The Palestinian Islamic radicals are not asking for control of the Palestinian Authority’s security bodies either, accepting the president’s role as commander in chief. It is asking for one ministry, internal affairs, to gain control of the Palestinian police force and the Gaza Strip’s Preventive Security service.


Suleiman assured the Americans that Hamas’ positions were not carved in stone. They were amenable to negotiation, for which purpose he had sought to collect the entire Hamas leadership in Cairo to kick off talks with Abu Mazen.


But the Egyptian minister never did take off for Damascus. There was no point.


The Iranian envoy, Mohtashami-Pour, who was standing by in Damascus, checkmated the US-Egyptian plan in two moves:


A. He pledged sufficient Iranian funds for Hamas to set up a government and exercise control over the Palestinian Authority, provided the group jumped into the pro-Tehran camp and turned its back on any American-Egyptian orientation. The funds would not match the $1 billion plus pledged annually by the European Union, the Americans and others, but several hundred million dollars would be made available, enough if prudently managed to meet “honorable Islamic” standards, as the Iranian official put it.

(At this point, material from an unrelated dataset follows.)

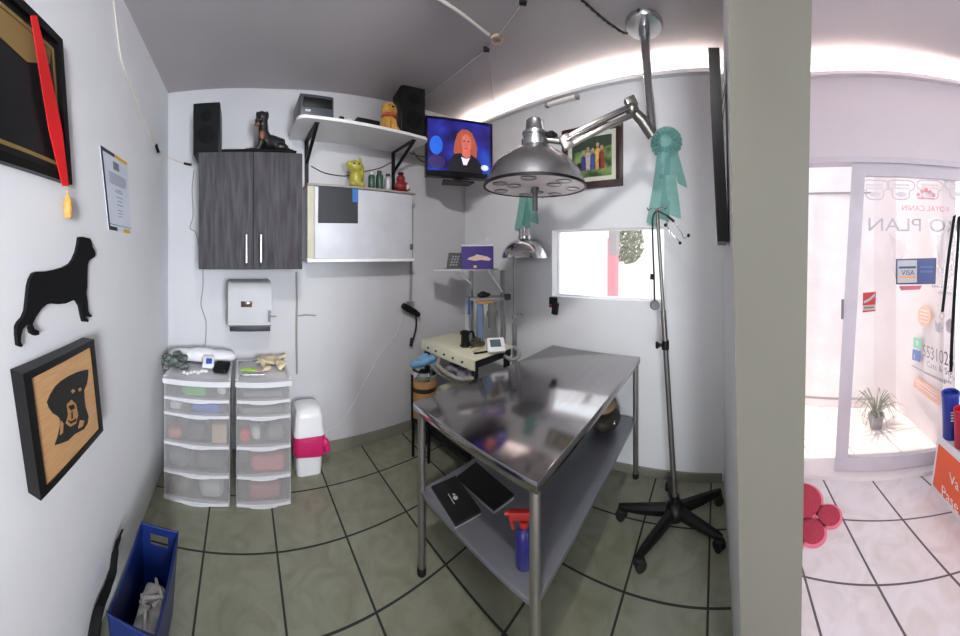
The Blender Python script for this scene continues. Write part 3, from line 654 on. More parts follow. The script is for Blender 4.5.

B. Mohtashami-Pour brokered a pact between Hamas and Jihad Islami leaders in Damascus after chairing several bargaining sessions between them. Mashaal and Jihad chief in Gaza Muhammad al-Hindi agreed to put their hatchet on ice and work together to place Hamas in government.


 


Iran can afford to replace Western aid to the Palestinians


 


The Americans were at a loss to explain how al-Hindi, who tops several lists of wanted Middle East terrorists, managed to slip out of the Gaza Strip and reach the Syrian capital.


A brief investigation by DEBKA-Net-Weekly‘s counter-terror sources disclosed that Egypt’s intelligence chief, who was supposed to be assisting the American plan to keep Hamas out of Palestinian government and block Iranian maneuvers, had ordered Egyptian border officials to let the Jihad chief through the Rafah crossing into Egypt. From there he had no trouble catching a plane to Damascus.


That was the point at which the Bush administration team understood that Iran was not the only obstacle to its plans. Egypt too made a habit of keeping several aces up its sleeve for action independent of Washington.


But meanwhile, American Iran experts were employed for some fast number-crunching this week to see if Iran could on its own meet the expense of supporting Palestinian government for any length of time; and, if so, how the ayatollahs profited from the deal. They were surprised to find that Iran can well afford to bankroll Hamas in government. For an investment of no more than $400 million, a drop in the Islamic Republic’s ocean of petrodollars, it can pick up its second territorial sphere of influence after Hizballah and its second outlet to the Mediterranean Sea. The further benefit for Tehran is the chance to drive wedges between Israel and Jordan to the east and Israel and Egypt to the south.


Because Suleiman had lost the ball to his Iranian adversary, who had got to Hamas leaders first, he had no news for Abu Mazen and Israeli foreign minister Tzipi Livni when they arrived in Cairo Wednesday.


The Egyptian intelligence chief contented himself with a warning to the Israeli minister that if acting prime minister Ehud Olmert chose to freeze funds to the Palestinian Authority because of the Hamas victory, Iran would make up the difference. In no time, the government in Jerusalem would find it had a new neighbor next door in Ramallah.


Washington and Cairo have not thrown in the towel after their initial setback and further moves are in store shortly.